Taiwan and Singapore have been the markets least affected by the Asian currency crisis, as far as Palfinger is concerned. In Taiwan the private market is still dominated by local manufacturers, but customers with special demands look overseas for more technically advanced cranes. Palfinger has sold its first PK 60000 there, with a PJ 154C fly jib, mounted on a Mitsubishi Fusu truck. Like elsewhere, the main knuckle boom crane market is through government tenders. Taiwan’s Ministry of Defence has this year ordered 70 units of the PK 9501 and PK 12080.
Böhaker says of Singapore: “Recovery is back on track.” Palfinger claims a 35% market share in Singapore, a position helped by the supply of 140 cranes (models PK 3800 and PK 9501) to the Ministry of Defence. Palfinger expects the Singapore loader crane market to grow between 10% and 15% next year and it plans new models in the 38/42tm range, where demand is high.
Böhaker claims that Palfinger is “definitely dominating the big cranes market” in Singapore but Effer also expects steady sales of its largest models. This year it has sold two 980s (90tm) there, for example.

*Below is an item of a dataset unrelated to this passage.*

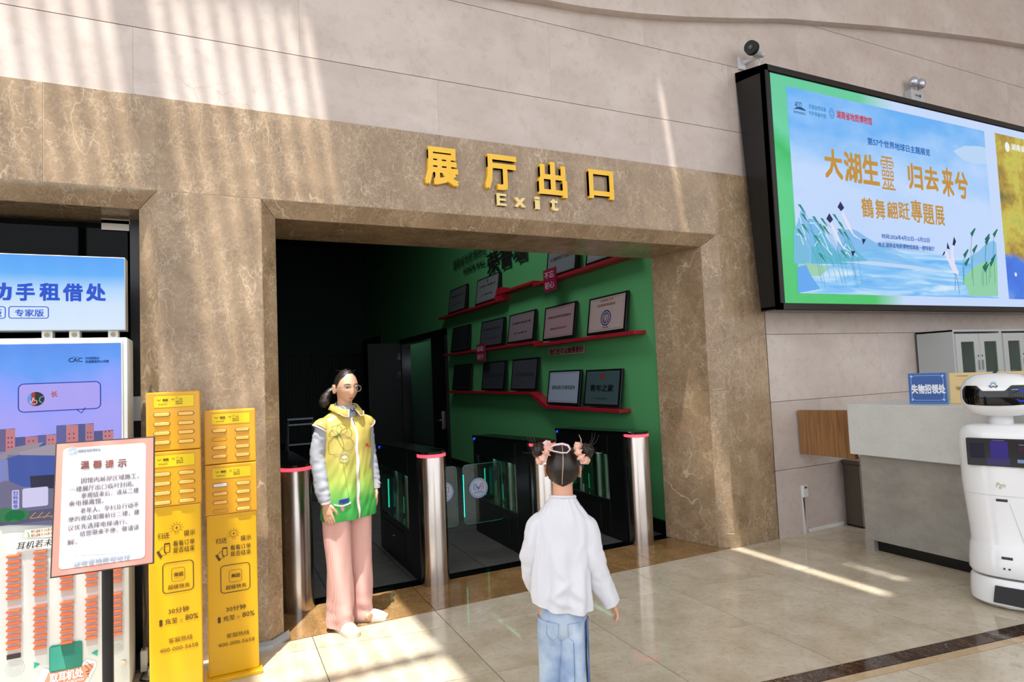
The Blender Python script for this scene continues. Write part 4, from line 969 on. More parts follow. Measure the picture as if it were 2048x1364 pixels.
    outline('hand_icon', M_PIN, pf, [(pu-.035, q0-.208), (pu-.02, q0-.19), (pu-.008, q0-.185), (pu-.012, q0-.20), (pu-.002, q0-.222), (pu-.022, q0-.228)], .003, bd, .002)
    poly('hand_icon', M_PIN, pf, [(pu-.044, q0-.206), (pu-.034, q0-.202), (pu-.018, q0-.232), (pu-.028, q0-.238)], bd, .0022, px=False)
    c1, c2 = x0+W*.27, x0+W*.83
    outline('rounded_frame', M_PIN, pf, rrect(c1, c2, q0-.405, q0-.265, .018), .0038, bd, .002)
    outline('rounded_frame', M_PIN, pf, rrect(x0+W*.43, x0+W*.67, q0-.355, q0-.293, .010), .0016, bd, .002)
    D('美团', .47, .64, q0-.323, .02, bold=.02); D('超级快充', .36, .76, q0-.379, .022, bold=.012)
    D('30分钟', .36, .74, q0-.49, .027); D('充至', .30, .53, q0-.535, .027); D('约', .57, .62, q0-.54, .016, mat('a88410', .5)); D('80%', .67, .91, q0-.531, .026)
    poly('battery_icon', M_PIN, pf, rrect(x0+W*.2, x0+W*.255, q0-.552, q0-.522, .004), bd, .002, px=False)
    BRN = mat('7a5a0c', .5)
    D('客服热线', .36, .80, q0-.625, .024, BRN); D('400-000-5658', .20, .90, q0-.665, .019, BRN)
    return t
ptower(-.305, -.075, 3.42, 1.492, 'left, nearer yellow power bank tower behind the notice', 0, 0)
ptower(-.062, .186, 3.64, 1.383, 'right yellow power bank tower against the pillar, one white bank', 0, 0, white=(1, 0, 0), empties=((0, 1, 0), (1, 3, 0)))

# charger and cables on the floor between kiosk and tower
t = thing('power_adapter', 'white power adapter with looping black cable beside the kiosk foot', 'adapter', (-.35, 3.95, 0))
MB().box(-.385, -.352, 3.90, 3.96, .02, .13).build('adapter_body', mat('c9cac6', .5), t, bevel=.006)
MB().box(-.35, -.31, 3.87, 3.93, .0, .04).build('plug', mat('b9bab6', .5), t, bevel=.006)
MB().tube([(-.37, 3.92, .13), (-.36, 3.93, .3), (-.375, 3.95, .6), (-.37, 3.95, .9)], .004, 6).build('cable', M_BLACK, t)
MB().tube([(-.37, 3.9, .02), (-.38, 3.84, .008), (-.34, 3.80, .008), (-.31, 3.84, .008), (-.33, 3.9, .03), (-.36, 3.93, .06)], .005, 6).build('cable', M_BLACK, t)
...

Fassi is also active in Singapore. Marketing assistant Silvio Chiapusso says: “As in all types of new equipment, in an emerging market, price rather than loyalty or specifications is the key point in buying decisions.” But in the more mature market of Singapore things are different. “In 1997 there were 15 companies fighting for the 350 units a year. Nowadays, due to better education, resale values, maintenance costs and the economic slow-down, only Fassi, Hiab and Palfinger are still selling in the market,” says Chiapusso. “However, the total market size has shrunk by 30% from 1997 and prices have dropped too by approximately 8% to 12%.” In the markets that are still developing, says Chiapusso, the demand is mainly in the 30tm to 38tm range. For bigger lifting capacities users still turn to truck cranes. But he believes that as the economic recovery strengthens, and as operators become more accustomed to loader cranes and understand their benefits, sales of larger loaders will take off.